**Written exercise**
Retype all of the listing exactly, passing over any picture you find.
_ _ _
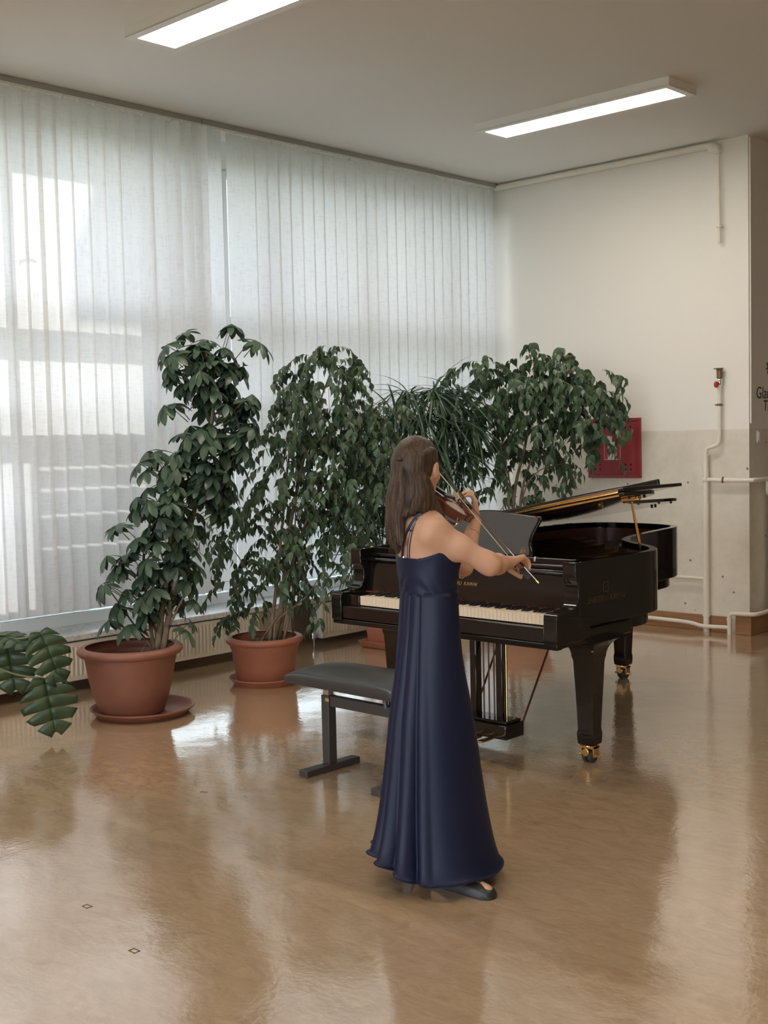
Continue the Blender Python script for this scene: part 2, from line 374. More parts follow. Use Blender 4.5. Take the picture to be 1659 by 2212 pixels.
# the window wall: parapet under the sill, lintel over the glass
struct('wall_left', MB().box((XG-0.22, 2.9, 0), (XG-0.0, YB, 0.345)).box((XG-0.22, 2.9, 3.74), (XG+0.02, YB, HC)), M['wall'], smooth=0)
struct('wall_panelled', MB().box((XG-0.22, Y0, 0), (XW+0.05, 2.95, HC)), M['panel'], smooth=0)
struct('trim_1', MB().box((XG-0.06, 2.951, 0.345), (XW+0.02, YB, 0.386)), M['sill'], bevel=0.006)
# the pier between the radiators
struct('trim_2', MB().box((XG, 6.10, 0.0), (-7.16, 6.46, 0.345)), M['wall'], smooth=0)
# windows: one bay each between the mullions
mull = [2.96, 4.0, 5.03, 6.06, 7.08, 8.10, 9.01]
for i in range(len(mull)-1):
    a, b = mull[i], mull[i+1]
    f = MB(); t = 0.042
    f.box((XG-0.045, a, 0.386), (XG+0.03, a+t, 3.74)).box((XG-0.045, b-t, 0.386), (XG+0.03, b, 3.74))
    for z0, z1 in ((0.386, 0.47), (1.80, 1.94), (2.455, 2.62), (3.69, 3.74)):
        f.box((XG-0.045, a+t, z0), (XG+0.03, b-t, z1))
    w = f.build('window_%d' % (i+1), M['pvc'], bevel=0.004); w['kind'] = 'structure'
    MB().box((XG-0.008, a+t-0.01, 0.46), (XG, b-t+0.01, 3.70)).build('glass', M['glass'], w, smooth=0)
    if i < 3:
        h = MB().tube([(XG+0.035, a+t+0.03, 3.02), (XG+0.075, a+t+0.035, 3.02)], 0.009).tube([(XG+0.075, a+t+0.03, 3.02), (XG+0.078, a+t+0.09, 3.035), (XG+0.075, a+t+0.15, 3.02)], 0.011)
        h.build('handle', M['pvc'], w)
# skirting
struct('baseboard_back', MB().box((XG, YB-0.022, 0), (-4.66, YB, 0.13)), M['skirt'], bevel=0.003)
struct('baseboard_corner', MB().box((-4.60, YB-0.05, 0), (XE+0.035, YB+0.001, 0.152)).box((XE-0.001, YB, 0), (XE+0.035, 13.8, 0.15)), M['skirt'], bevel=0.004)
struct('trim_3', MB().box((XE, YB+0.015, 1.70), (XE+0.012, YB+0.03, 3.95)), M['wall'], smooth=0)
struct('baseboard_left', MB().box((XG, 6.10, 0), (-7.14, 6.47, 0.10)), M['skirt'], bevel=0.003)
# outside: ground, unseen house added to keep the sun off most of the blinds, slatted screen
struct('ground', MB().box((-60, -50, -0.7), (50, 60, -0.6)), M['lawn'], smooth=0)
SUN_EL = R(30); TZ = math.tan(SUN_EL)
hx = -15.5; dz = (XW-hx)*TZ      # a shadow at height z on the blinds comes from z + dz here
house = thing('house', 'unseen steep-roofed house added outside the windows to shade the blinds', 'house', (hx-3, 12, -0.6))
MB().box((hx-6, 5.0, -0.6), (hx, 22, 2.62+dz)).build('walls', M['facade'], house, smooth=0)
rp = [(4.44, 2.74+dz), (4.46, 2.62+dz), (22.5, 2.62+dz), (22.5, 2.74+dz), (19.5, 8.0+dz), (6.75, 8.0+dz)]
MB().prism(rp, lambda u, v, t: (t, u, v), hx-0.3, hx+0.3).build('roof_gable', M['tile'], house, smooth=0)
MB().prism([(5.0, 2.62+dz)]+rp[2:]+[(5.0, 4.0+dz)], lambda u, v, t: (t, u, v), hx-6.4, hx-0.3).build('roof', M['tile'], house, smooth=0)
for k in range(4):
    MB().box((hx-0.02, 6.4+k*3.2, 1.2), (hx+0.03, 7.8+k*3.2, 2.8)).build('window', M['pvc'], house, smooth=0)
    MB().box((hx-0.02, 6.4+k*3.2, 4.2), (hx+0.03, 7.8+k*3.2, 5.8)).build('window', M['pvc'], house, smooth=0)
fx = -8.15; fz = (XW-fx)*TZ
fe = thing('slatted_screen', 'wooden slatted screen standing outside behind the blinds', 'fence', (fx, 4.66, -0.6))
fb = MB()
for z0, z1 in ((-0.3, 0.977), (1.003, 1.188), (1.215, 1.358), (1.386, 1.498), (1.526, 1.60)):
    fb.box((fx-0.02, 4.085, z0+fz), (fx, 5.25, z1+fz))
fb.box((fx-0.02, 2.6, -0.6), (fx, 4.085, 0.60+fz))  # added board, stops low sun reaching the floor under the blinds
fb.build('boards', M['board'], fe, smooth=0)
for y in (4.085, 5.18): MB().box((fx-0.08, y, -0.6), (fx-0.02, y+0.07, 1.60+fz)).build('post', M['board'], fe, smooth=0)

# ------------------------------------------------------------------ vertical blinds
def slat(parent, y, wid, ang, z0=0.545, z1=3.905, first=[None]):
    """one hanging cloth strip, slightly cupped; ang turns it about its hanger"""
    n = 6; vs = []; fs = []
    for iz in range(2):
        z = (z0, z1)[iz]
        for i in range(n+1):
            s = (i/n-0.5)*wid; c = 0.006*(1-(2*i/n-1)**2)
            vs.append((XW+0.02+s*math.sin(ang)-c*math.cos(ang), y+s*math.cos(ang)+c*math.sin(ang), z))
    for i in range(n): fs.append((i, i+1, n+2+i, n+1+i))
    # hem pocket at the foot
    o = MB().add(vs, fs).build('slat', M['blind'], parent, smooth=60)
    return o
def blind(label, ys, angs, ya, yb):
    b = thing('vertical_blind', label, 'blind', (XW, (ya+yb)/2, HC), 'vertical blinds along the window wall')
    r_ = MB().box((XW-0.025, ya, 3.928), (XW+0.04, yb, HC))
    r_.build('head_rail', M['rail'], b, bevel=0.004)
    MB().box((XW+0.012, ya, 3.912), (XW+0.034, yb, 3.9285)).build('track', M['white'], b, smooth=0)
    cm = MB()
    for y, a in zip(ys, angs):
        sl = slat(b, y, 0.142 if ya < 5 else 0.137, a)
        MB().box((XW+0.012, y-0.006, 3.895), (XW+0.042, y+0.006, 3.926)).build('hanger', M['pvc'], sl, smooth=0)
    cm.tube([(XW+0.005, y, 0.555-0.012*(j % 2)) for j, y in enumerate(np.linspace(ya+.05, yb-.05, 2*len(ys)))], 0.0022, n=5)
    cm.build('bottom_chain', M['white'], b)
ysL = [3.08+0.1225*k for k in range(8)]
ysL = ysL+[4.06, 4.18, 4.289, 4.408, 4.532, 4.655, 4.78, 4.900, 5.045, 5.157, 5.275, 5.375, 5.455, 5.52]
anL = []
for y in ysL:
    if y < 4.6: anL.append(R(9))
    elif y < 5.2: anL.append(R(13))
    else: anL.append(R(44))
anL[-1] = R(52); anL[-2] = R(46)
blind('left pleated-open white vertical blind with sunlit patches', ysL, anL, 2.98, 5.55)
ysR = [5.662, 5.852]+[5.990+0.1195*k for k in range(26)]
ysR = [y for y in ysR if y < 8.93]
anR = [R(5), R(3)]+[R(6+3*math.sin(k*1.7)) for k in range(len(ysR)-2)]
blind('right closed white vertical blind reaching the corner of the back wall', ysR, anR, 5.56, 9.0)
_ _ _
**Full output**
Continue the Blender Python script for this scene: part 2, from line 374. More parts follow. Use Blender 4.5. Take the picture to be 1659 by 2212 pixels.
# the window wall: parapet under the sill, lintel over the glass
struct('wall_left', MB().box((XG-0.22, 2.9, 0), (XG-0.0, YB, 0.345)).box((XG-0.22, 2.9, 3.74), (XG+0.02, YB, HC)), M['wall'], smooth=0)
struct('wall_panelled', MB().box((XG-0.22, Y0, 0), (XW+0.05, 2.95, HC)), M['panel'], smooth=0)
struct('trim_1', MB().box((XG-0.06, 2.951, 0.345), (XW+0.02, YB, 0.386)), M['sill'], bevel=0.006)
# the pier between the radiators
struct('trim_2', MB().box((XG, 6.10, 0.0), (-7.16, 6.46, 0.345)), M['wall'], smooth=0)
# windows: one bay each between the mullions
mull = [2.96, 4.0, 5.03, 6.06, 7.08, 8.10, 9.01]
for i in range(len(mull)-1):
    a, b = mull[i], mull[i+1]
    f = MB(); t = 0.042
    f.box((XG-0.045, a, 0.386), (XG+0.03, a+t, 3.74)).box((XG-0.045, b-t, 0.386), (XG+0.03, b, 3.74))
    for z0, z1 in ((0.386, 0.47), (1.80, 1.94), (2.455, 2.62), (3.69, 3.74)):
        f.box((XG-0.045, a+t, z0), (XG+0.03, b-t, z1))
    w = f.build('window_%d' % (i+1), M['pvc'], bevel=0.004); w['kind'] = 'structure'
    MB().box((XG-0.008, a+t-0.01, 0.46), (XG, b-t+0.01, 3.70)).build('glass', M['glass'], w, smooth=0)
    if i < 3:
        h = MB().tube([(XG+0.035, a+t+0.03, 3.02), (XG+0.075, a+t+0.035, 3.02)], 0.009).tube([(XG+0.075, a+t+0.03, 3.02), (XG+0.078, a+t+0.09, 3.035), (XG+0.075, a+t+0.15, 3.02)], 0.011)
        h.build('handle', M['pvc'], w)
# skirting
struct('baseboard_back', MB().box((XG, YB-0.022, 0), (-4.66, YB, 0.13)), M['skirt'], bevel=0.003)
struct('baseboard_corner', MB().box((-4.60, YB-0.05, 0), (XE+0.035, YB+0.001, 0.152)).box((XE-0.001, YB, 0), (XE+0.035, 13.8, 0.15)), M['skirt'], bevel=0.004)
struct('trim_3', MB().box((XE, YB+0.015, 1.70), (XE+0.012, YB+0.03, 3.95)), M['wall'], smooth=0)
struct('baseboard_left', MB().box((XG, 6.10, 0), (-7.14, 6.47, 0.10)), M['skirt'], bevel=0.003)
# outside: ground, unseen house added to keep the sun off most of the blinds, slatted screen
struct('ground', MB().box((-60, -50, -0.7), (50, 60, -0.6)), M['lawn'], smooth=0)
SUN_EL = R(30); TZ = math.tan(SUN_EL)
hx = -15.5; dz = (XW-hx)*TZ      # a shadow at height z on the blinds comes from z + dz here
house = thing('house', 'unseen steep-roofed house added outside the windows to shade the blinds', 'house', (hx-3, 12, -0.6))
MB().box((hx-6, 5.0, -0.6), (hx, 22, 2.62+dz)).build('walls', M['facade'], house, smooth=0)
rp = [(4.44, 2.74+dz), (4.46, 2.62+dz), (22.5, 2.62+dz), (22.5, 2.74+dz), (19.5, 8.0+dz), (6.75, 8.0+dz)]
MB().prism(rp, lambda u, v, t: (t, u, v), hx-0.3, hx+0.3).build('roof_gable', M['tile'], house, smooth=0)
MB().prism([(5.0, 2.62+dz)]+rp[2:]+[(5.0, 4.0+dz)], lambda u, v, t: (t, u, v), hx-6.4, hx-0.3).build('roof', M['tile'], house, smooth=0)
for k in range(4):
    MB().box((hx-0.02, 6.4+k*3.2, 1.2), (hx+0.03, 7.8+k*3.2, 2.8)).build('window', M['pvc'], house, smooth=0)
    MB().box((hx-0.02, 6.4+k*3.2, 4.2), (hx+0.03, 7.8+k*3.2, 5.8)).build('window', M['pvc'], house, smooth=0)
fx = -8.15; fz = (XW-fx)*TZ
fe = thing('slatted_screen', 'wooden slatted screen standing outside behind the blinds', 'fence', (fx, 4.66, -0.6))
fb = MB()
for z0, z1 in ((-0.3, 0.977), (1.003, 1.188), (1.215, 1.358), (1.386, 1.498), (1.526, 1.60)):
    fb.box((fx-0.02, 4.085, z0+fz), (fx, 5.25, z1+fz))
fb.box((fx-0.02, 2.6, -0.6), (fx, 4.085, 0.60+fz))  # added board, stops low sun reaching the floor under the blinds
fb.build('boards', M['board'], fe, smooth=0)
for y in (4.085, 5.18): MB().box((fx-0.08, y, -0.6), (fx-0.02, y+0.07, 1.60+fz)).build('post', M['board'], fe, smooth=0)

# ------------------------------------------------------------------ vertical blinds
def slat(parent, y, wid, ang, z0=0.545, z1=3.905, first=[None]):
    """one hanging cloth strip, slightly cupped; ang turns it about its hanger"""
    n = 6; vs = []; fs = []
    for iz in range(2):
        z = (z0, z1)[iz]
        for i in range(n+1):
            s = (i/n-0.5)*wid; c = 0.006*(1-(2*i/n-1)**2)
            vs.append((XW+0.02+s*math.sin(ang)-c*math.cos(ang), y+s*math.cos(ang)+c*math.sin(ang), z))
    for i in range(n): fs.append((i, i+1, n+2+i, n+1+i))
    # hem pocket at the foot
    o = MB().add(vs, fs).build('slat', M['blind'], parent, smooth=60)
    return o
def blind(label, ys, angs, ya, yb):
    b = thing('vertical_blind', label, 'blind', (XW, (ya+yb)/2, HC), 'vertical blinds along the window wall')
    r_ = MB().box((XW-0.025, ya, 3.928), (XW+0.04, yb, HC))
    r_.build('head_rail', M['rail'], b, bevel=0.004)
    MB().box((XW+0.012, ya, 3.912), (XW+0.034, yb, 3.9285)).build('track', M['white'], b, smooth=0)
    cm = MB()
    for y, a in zip(ys, angs):
        sl = slat(b, y, 0.142 if ya < 5 else 0.137, a)
        MB().box((XW+0.012, y-0.006, 3.895), (XW+0.042, y+0.006, 3.926)).build('hanger', M['pvc'], sl, smooth=0)
    cm.tube([(XW+0.005, y, 0.555-0.012*(j % 2)) for j, y in enumerate(np.linspace(ya+.05, yb-.05, 2*len(ys)))], 0.0022, n=5)
    cm.build('bottom_chain', M['white'], b)
ysL = [3.08+0.1225*k for k in range(8)]
ysL = ysL+[4.06, 4.18, 4.289, 4.408, 4.532, 4.655, 4.78, 4.900, 5.045, 5.157, 5.275, 5.375, 5.455, 5.52]
anL = []
for y in ysL:
    if y < 4.6: anL.append(R(9))
    elif y < 5.2: anL.append(R(13))
    else: anL.append(R(44))
anL[-1] = R(52); anL[-2] = R(46)
blind('left pleated-open white vertical blind with sunlit patches', ysL, anL, 2.98, 5.55)
ysR = [5.662, 5.852]+[5.990+0.1195*k for k in range(26)]
ysR = [y for y in ysR if y < 8.93]
anR = [R(5), R(3)]+[R(6+3*math.sin(k*1.7)) for k in range(len(ysR)-2)]
blind('right closed white vertical blind reaching the corner of the back wall', ysR, anR, 5.56, 9.0)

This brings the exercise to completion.